Calling that “hypocrisy” is like going to a bakery, tasting a free piece of cake, and accusing the baker of being manipulative for expecting you to buy a whole slice. No, they are demonstrating the quality of their work. It’s a transparent transaction, not a con.
2. The Old Business Model Is Dead. This Is The New One.
The business model my critic likely has in their head is probably this:
- Create an intrusive, shouty advert.
- Yell, “BUY NOW!” until you’re hoarse.
- Repeat.
That model is dead. It was buried by the algorithm. The internet of 2025 is a sophisticated ecosystem that rewards value and trust above all else.
- Google prioritises content that truly answers users’ queries.

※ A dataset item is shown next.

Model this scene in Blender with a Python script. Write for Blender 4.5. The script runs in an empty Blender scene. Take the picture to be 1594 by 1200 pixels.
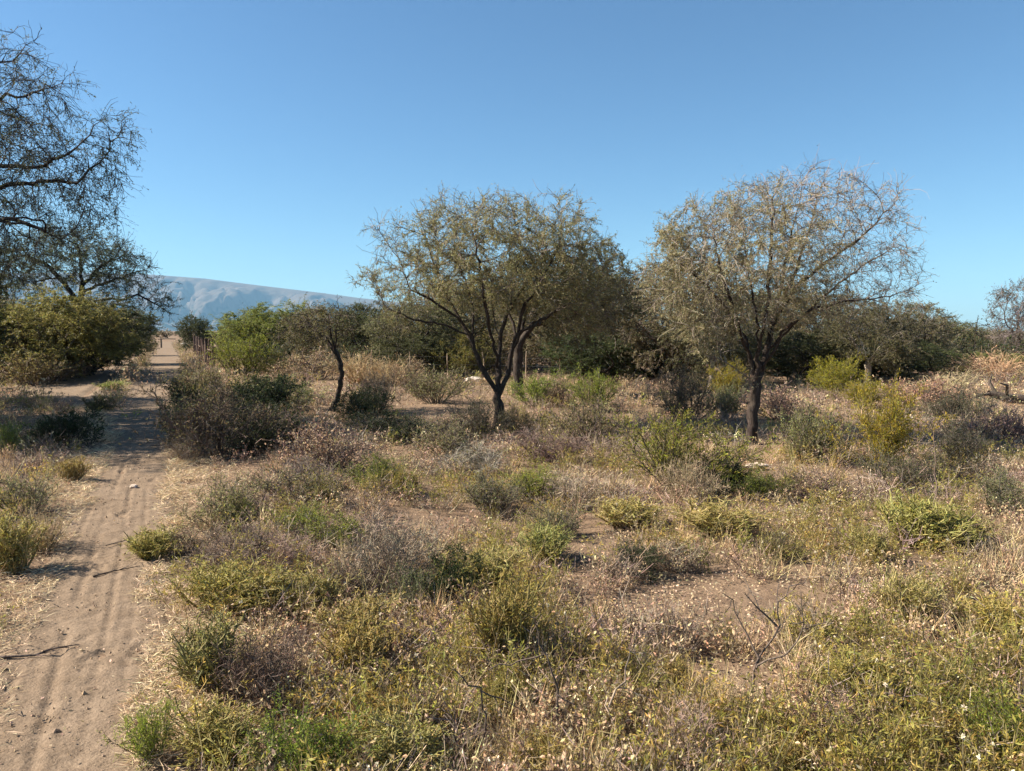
import bpy, math, numpy as np
from mathutils import Vector

# ------------------------------------------------------------------ camera
SC = bpy.context.scene
COL = SC.collection
CAM_H, FPX, PITCH = 1.9, 1204.0, math.radians(4.05)
cam_d = bpy.data.cameras.new('camera')
cam_d.sensor_width = 36.0
cam_d.lens = 36.0 * FPX / 1594.0
cam_d.clip_start, cam_d.clip_end = 0.1, 80000.0
cam = bpy.data.objects.new('camera', cam_d)
cam.location = (0, 0, CAM_H)
cam.rotation_euler = (math.radians(90) - PITCH, 0, 0)
COL.objects.link(cam)
SC.camera = cam

# ------------------------------------------------------------------ light
SUN_EL, SUN_AZ = math.radians(37), math.radians(-87)      # azimuth clockwise from +Y
w = bpy.data.worlds.new('World'); SC.world = w; w.use_nodes = True
nt = w.node_tree; nt.nodes.clear()
sky = nt.nodes.new('ShaderNodeTexSky'); sky.sky_type = 'NISHITA'; sky.sun_disc = False
sky.sun_elevation = SUN_EL; sky.sun_rotation = SUN_AZ
sky.air_density, sky.dust_density, sky.ozone_density, sky.altitude = 1.0, 0.6, 1.6, 700
bg = nt.nodes.new('ShaderNodeBackground'); bg.inputs[1].default_value = 0.050
wo = nt.nodes.new('ShaderNodeOutputWorld')
tn = nt.nodes.new('ShaderNodeMix'); tn.data_type = 'RGBA'; tn.blend_type = 'MULTIPLY'; tn.inputs[0].default_value = 1; tn.inputs[7].default_value = (0.63, 0.885, 1.03, 1)
nt.links.new(sky.outputs[0], tn.inputs[6]); nt.links.new(tn.outputs[2], bg.inputs[0]); nt.links.new(bg.outputs[0], wo.inputs[0])

sd = bpy.data.lights.new('sun', 'SUN'); sd.energy = 5.0; sd.angle = math.radians(0.53); sd.color = (1.0, 0.91, 0.76)
so = bpy.data.objects.new('sun', sd); COL.objects.link(so)
sdir = Vector((math.sin(SUN_AZ) * math.cos(SUN_EL), math.cos(SUN_AZ) * math.cos(SUN_EL), math.sin(SUN_EL)))
so.rotation_euler = sdir.to_track_quat('Z', 'Y').to_euler()
so.location = (-30, 10, 30)

SC.view_settings.view_transform = 'Standard'; SC.view_settings.look = 'None'
SC.view_settings.exposure = 1.55; SC.view_settings.gamma = 1.0
SC.view_settings.use_curve_mapping = False
SC.render.engine = 'CYCLES'
cy = SC.cycles
cy.max_bounces, cy.diffuse_bounces, cy.glossy_bounces, cy.transmission_bounces, cy.volume_bounces = 5, 3, 2, 3, 0
cy.transparent_max_bounces = 8
cy.use_denoising = True
cy.caustics_reflective = cy.caustics_refractive = False

# ------------------------------------------------------------------ geometry of the picture -> metres on the ground
def ray(px, py):
    cx, cyy = (px - 797.0) / FPX, (600.0 - py) / FPX
    c, s = math.cos(PITCH), math.sin(PITCH)
    return np.array([cx, c + cyy * s, -s + cyy * c])
def P(px, py, Y):
    d = ray(px, py); return np.array([0, 0, CAM_H]) + d * (Y / d[1])
def G(px, py):
    d = ray(px, py); return np.array([0, 0, CAM_H]) + d * (-CAM_H / d[2])
def base_py(Y):      # picture row of flat ground at distance Y
    c, s = math.cos(PITCH), math.sin(PITCH)
    return 600 - FPX * (-CAM_H * c + Y * s) / (Y * c + CAM_H * s)

# ------------------------------------------------------------------ noise
def _h(ix, iy, seed):
    n = (ix.astype(np.int64) * 374761393 + iy.astype(np.int64) * 668265263 + seed * 974634777) & 0xffffffff
    n = ((n ^ (n >> 13)) * 1274126177) & 0xffffffff
    return ((n ^ (n >> 16)) & 0xffff) / 65535.0
def vn(x, y, seed=0):
    x = np.asarray(x, float); y = np.asarray(y, float)
    ix, iy = np.floor(x), np.floor(y); fx, fy = x - ix, y - iy
    fx = fx * fx * (3 - 2 * fx); fy = fy * fy * (3 - 2 * fy)
    ix, iy = ix.astype(np.int64), iy.astype(np.int64)
    a, b, c, d = _h(ix, iy, seed), _h(ix + 1, iy, seed), _h(ix, iy + 1, seed), _h(ix + 1, iy + 1, seed)
    return (a * (1 - fx) + b * fx) * (1 - fy) + (c * (1 - fx) + d * fx) * fy
def fbm(x, y, seed=0, oct=4):
    s, a, t = 0, 0.5, 0
    for o in range(oct):
        s = s + a * vn(np.asarray(x) * 2 ** o, np.asarray(y) * 2 ** o, seed + o * 17); t += a; a *= 0.5
    return s / t
def sstep(a, b, x):
    t = np.clip((np.asarray(x, float) - a) / (b - a), 0, 1); return t * t * (3 - 2 * t)

def track_c(y): return -0.50 - 0.447 * y
def track_l(y): return 0.52 + 2.0 * sstep(13, 26, y) - 0.7 * sstep(35, 60, y) + 1.9 * np.exp(-((np.asarray(y) - 25.5) / 5.0) ** 2) + 0.22 * (fbm(y * 0.9, y * 0 + 3, 5) - 0.5)
def track_r(y): return 0.42 + 0.25 * sstep(6, 11, y) + 0.8 * sstep(20, 48, y) + 0.3 * (fbm(y * 1.1, y * 0 + 8, 6) - 0.5)
def on_track(x, y, m=0.0):
    u = x - track_c(y); return (u > -track_l(y) - m) & (u < track_r(y) + m)
def terrain(x, y):
    x = np.asarray(x, float); y = np.asarray(y, float)
    u = x - track_c(y)
    off = sstep(0.3, 1.6, np.maximum(u - track_r(y), -u - track_l(y)))
    near = 1 - sstep(60, 150, np.hypot(x, y))
    z = (0.16 * (fbm(x * 0.28, y * 0.28, 1, 3) - 0.5) + 0.07 * (fbm(x * 1.3, y * 1.3, 2, 3) - 0.5)) * off
    z = z + 0.42 * np.exp(-(((x - 17.5) / 4.2) ** 2 + ((y - 25.5) / 2.6) ** 2))
    return z * near

# ------------------------------------------------------------------ mesh building
def rng(s): return np.random.default_rng(s)
def nrm(v): return v / np.maximum(np.linalg.norm(v, axis=-1, keepdims=True), 1e-9)
def perp(d, r):
    q = r.normal(size=d.shape); return nrm(np.cross(d, q))

class MB:
    def __init__(s): s.V, s.F, s.C, s.M, s.n, s.S = [], [], [], [], 0, []
    def add(s, V, F, C, m=0, smooth=False):
        V = np.asarray(V, np.float32).reshape(-1, 3); F = np.asarray(F, np.int64)
        C = np.asarray(C, np.float32)
        if C.ndim == 1: C = np.tile(C, (len(V), 1))
        s.V.append(V); s.C.append(C[:, :3]); s.F.append(F + s.n); s.M.append(np.full(len(F), m)); s.S.append(np.full(len(F), smooth)); s.n += len(V)
    def mesh(s, name, mats):
        me = bpy.data.meshes.new(name)
        V = np.concatenate(s.V); C = np.concatenate(s.C)
        lt = np.concatenate([np.full(len(f), f.shape[1]) for f in s.F])
        L = np.concatenate([f.ravel() for f in s.F])
        me.vertices.add(len(V)); me.vertices.foreach_set('co', V.ravel())
        me.loops.add(len(L)); me.loops.foreach_set('vertex_index', L.astype(np.int32))
        me.polygons.add(len(lt)); ls = np.concatenate([[0], np.cumsum(lt)[:-1]])
        me.polygons.foreach_set('loop_start', ls.astype(np.int32))
        me.polygons.foreach_set('loop_total', lt.astype(np.int32))
        me.polygons.foreach_set('material_index', np.concatenate(s.M).astype(np.int32))
        me.polygons.foreach_set('use_smooth', np.concatenate(s.S).astype(bool))
        a = me.attributes.new('col', 'FLOAT_COLOR', 'POINT')
        a.data.foreach_set('color', np.concatenate([C, np.ones((len(C), 1), np.float32)], 1).ravel())
        for m in mats: me.materials.append(m)
        me.update(calc_edges=True); me.validate()
        return me

def link(name, me, parent=None):
    o = bpy.data.objects.new(name, me); COL.objects.link(o); o.parent = parent; return o
def empty(name, loc, rz=0.0, scale=(1, 1, 1)):
    o = bpy.data.objects.new(name, None); COL.objects.link(o)
    o.location = [float(v) for v in loc]; o.rotation_euler = (0, 0, rz); o.scale = [float(v) for v in scale]
    o.empty_display_size = 0.2
    return o
def tag(o, label=None, cat=None, group=None, kind=None):
    if label: o['label'] = label
    if cat: o['category'] = cat
    if group: o['group'] = group
    if kind: o['kind'] = kind
    return o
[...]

- Facebook (and its close relative, Instagram) crushed the organic reach of pages that only publish promotional content, forcing them to pay to be seen. Its algorithmic machine now disproportionately favours content that generates genuine interaction and meaningful conversations in groups and comments – in other words, content that actually helps and engages people.
- TikTok promotes accounts that retain attention and create communities.
- People block, report, and ignore blatant promotional content.
The alternative to the “help to sell” model isn’t a “purer,” more altruistic model. The alternative is failure. It’s shouting into an empty room where no one trusts you.
3. The Symbiotic Relationship: I Win, You Win.
Let’s talk about hypocrisy. True hypocrisy would be me hiding the fact that I have a business. But I don’t hide it. It’s in my bio, on my website, in my link.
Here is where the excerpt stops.